Direction
Leave out any pictures and transcribe all other data below exactly.

Information provided
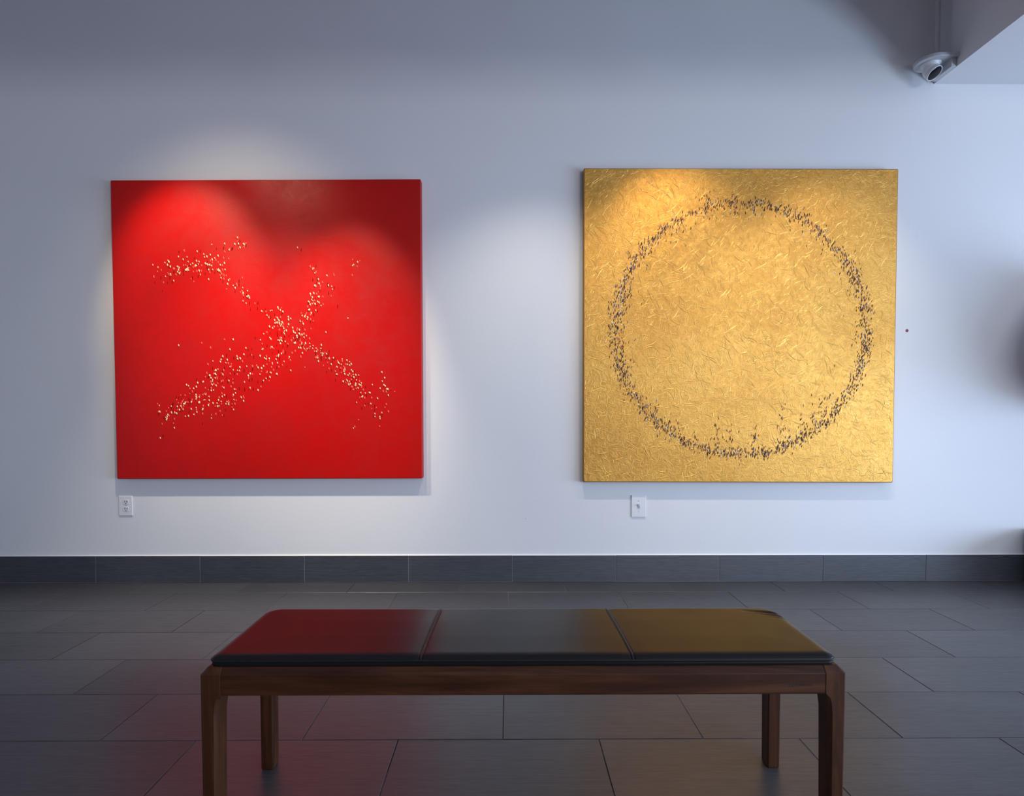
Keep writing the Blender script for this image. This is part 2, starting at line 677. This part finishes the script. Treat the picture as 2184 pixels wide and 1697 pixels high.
def stroke(x, z, ang, ln, wd, ht, curl):
    n = max(3, int(ln / .011))
    pts = []
    a = ang
    px, pz = x - .5 * ln * math.cos(ang), z - .5 * ln * math.sin(ang)
    for i in range(n + 1):
        pts.append((px, pz, a))
        a += curl / n + rnd.gauss(0, .16)
        px += ln / n * math.cos(a)
        pz += ln / n * math.sin(a)
    if any(not (.436 < p[0] < 2.229 and .595 < p[1] < 2.383) for p in pts):
        return
    prev = None
    for i, (sx, sz, sa) in enumerate(pts):
        tpr = math.sin(math.pi * (i + .35) / (n + .7))
        ww = wd * (.35 + .65 * tpr)
        hh = ht * (.2 + .8 * tpr)
        nx, nz = -math.sin(sa), math.cos(sa)
        ring = [bm.verts.new((sx + nx * ww, -PD + .0003, sz + nz * ww)),
                bm.verts.new((sx + nx * ww * .3, -PD - hh, sz + nz * ww * .3)),
                bm.verts.new((sx - nx * ww * .6, -PD - hh * .55, sz - nz * ww * .6)),
                bm.verts.new((sx - nx * ww * 1.2, -PD + .0003, sz - nz * ww * 1.2))]
        if prev:
            for q in range(3):
                f = bm.faces.new((prev[q], ring[q], ring[q + 1], prev[q + 1]))
                f.smooth = True
        prev = ring


for _ in range(8200):
    x, z = rnd.uniform(.44, 2.225), rnd.uniform(.6, 2.38)
    field = noise.noise(Vector((x * 1.3, z * 1.3, 5))) * 3.5
    ang = field + rnd.gauss(0, .9)
    big = rnd.random() < .11
    ln = rnd.uniform(.045, .085) if big else rnd.uniform(.010, .036)
    stroke(x, z, ang, ln, rnd.uniform(.0018, .0031) if big else rnd.uniform(.0012, .0023), rnd.uniform(.0011, .0024) if big else rnd.uniform(.0005, .0015), rnd.gauss(0, .45))
bmesh.ops.recalc_face_normals(bm, faces=bm.faces)
o = mesh_obj('impasto_ridges', bm, M_GOLD_RIDGE, gold, False, (1.333, 0, 1.49))
o['kind'] = 'stuff'
o['label'] = 'short raised squiggles of gold paint'


def gpt(px, py):
    tt = (py - 358) / 670.5
    xl, xr = 1245 - .5 * tt, 1917 - 13 * tt
    return .432 + 1.801 * (px - xl) / (xr - xl), 2.387 - 1.797 * tt


bm = bmesh.new()
ring = []
RCX, RCY, RX, RY = 1580, 699, 267, 268


def on_ring(deg, dr):
    a = math.radians(deg)
    return RCX + (RX + dr) * math.cos(a), RCY + (RY + dr) * math.sin(a)


# angles: 0 right, 90 bottom, 180 left, 270 top of the ring
dens = [(-40, 0, 5.2, 14), (0, 40, 5.0, 12), (40, 75, 4.8, 11), (75, 110, 5.2, 11), (110, 150, 5.4, 12), (150, 200, 5.8, 15), (200, 235, 4.8, 11), (235, 262, 2.8, 7), (262, 290, 1.9, 8), (290, 320, 3.0, 9)]
for a0, a1, n_deg, sd in dens:
    for _ in range(int((a1 - a0) * n_deg * 1.22)):
        ring.append(on_ring(rnd.uniform(a0, a1), rnd.gauss(0, sd * .62)))
    for _ in range(int((a1 - a0) * .55)):
        ring.append(on_ring(rnd.uniform(a0, a1), -abs(rnd.gauss(10, 17))))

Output
Keep writing the Blender script for this image. This is part 2, starting at line 677. This part finishes the script. Treat the picture as 2184 pixels wide and 1697 pixels high.
def stroke(x, z, ang, ln, wd, ht, curl):
    n = max(3, int(ln / .011))
    pts = []
    a = ang
    px, pz = x - .5 * ln * math.cos(ang), z - .5 * ln * math.sin(ang)
    for i in range(n + 1):
        pts.append((px, pz, a))
        a += curl / n + rnd.gauss(0, .16)
        px += ln / n * math.cos(a)
        pz += ln / n * math.sin(a)
    if any(not (.436 < p[0] < 2.229 and .595 < p[1] < 2.383) for p in pts):
        return
    prev = None
    for i, (sx, sz, sa) in enumerate(pts):
        tpr = math.sin(math.pi * (i + .35) / (n + .7))
        ww = wd * (.35 + .65 * tpr)
        hh = ht * (.2 + .8 * tpr)
        nx, nz = -math.sin(sa), math.cos(sa)
        ring = [bm.verts.new((sx + nx * ww, -PD + .0003, sz + nz * ww)),
                bm.verts.new((sx + nx * ww * .3, -PD - hh, sz + nz * ww * .3)),
                bm.verts.new((sx - nx * ww * .6, -PD - hh * .55, sz - nz * ww * .6)),
                bm.verts.new((sx - nx * ww * 1.2, -PD + .0003, sz - nz * ww * 1.2))]
        if prev:
            for q in range(3):
                f = bm.faces.new((prev[q], ring[q], ring[q + 1], prev[q + 1]))
                f.smooth = True
        prev = ring


for _ in range(8200):
    x, z = rnd.uniform(.44, 2.225), rnd.uniform(.6, 2.38)
    field = noise.noise(Vector((x * 1.3, z * 1.3, 5))) * 3.5
    ang = field + rnd.gauss(0, .9)
    big = rnd.random() < .11
    ln = rnd.uniform(.045, .085) if big else rnd.uniform(.010, .036)
    stroke(x, z, ang, ln, rnd.uniform(.0018, .0031) if big else rnd.uniform(.0012, .0023), rnd.uniform(.0011, .0024) if big else rnd.uniform(.0005, .0015), rnd.gauss(0, .45))
bmesh.ops.recalc_face_normals(bm, faces=bm.faces)
o = mesh_obj('impasto_ridges', bm, M_GOLD_RIDGE, gold, False, (1.333, 0, 1.49))
o['kind'] = 'stuff'
o['label'] = 'short raised squiggles of gold paint'


def gpt(px, py):
    tt = (py - 358) / 670.5
    xl, xr = 1245 - .5 * tt, 1917 - 13 * tt
    return .432 + 1.801 * (px - xl) / (xr - xl), 2.387 - 1.797 * tt


bm = bmesh.new()
ring = []
RCX, RCY, RX, RY = 1580, 699, 267, 268


def on_ring(deg, dr):
    a = math.radians(deg)
    return RCX + (RX + dr) * math.cos(a), RCY + (RY + dr) * math.sin(a)


# angles: 0 right, 90 bottom, 180 left, 270 top of the ring
dens = [(-40, 0, 5.2, 14), (0, 40, 5.0, 12), (40, 75, 4.8, 11), (75, 110, 5.2, 11), (110, 150, 5.4, 12), (150, 200, 5.8, 15), (200, 235, 4.8, 11), (235, 262, 2.8, 7), (262, 290, 1.9, 8), (290, 320, 3.0, 9)]
for a0, a1, n_deg, sd in dens:
    for _ in range(int((a1 - a0) * n_deg * 1.22)):
        ring.append(on_ring(rnd.uniform(a0, a1), rnd.gauss(0, sd * .62)))
    for _ in range(int((a1 - a0) * .55)):
        ring.append(on_ring(rnd.uniform(a0, a1), -abs(rnd.gauss(10, 17))))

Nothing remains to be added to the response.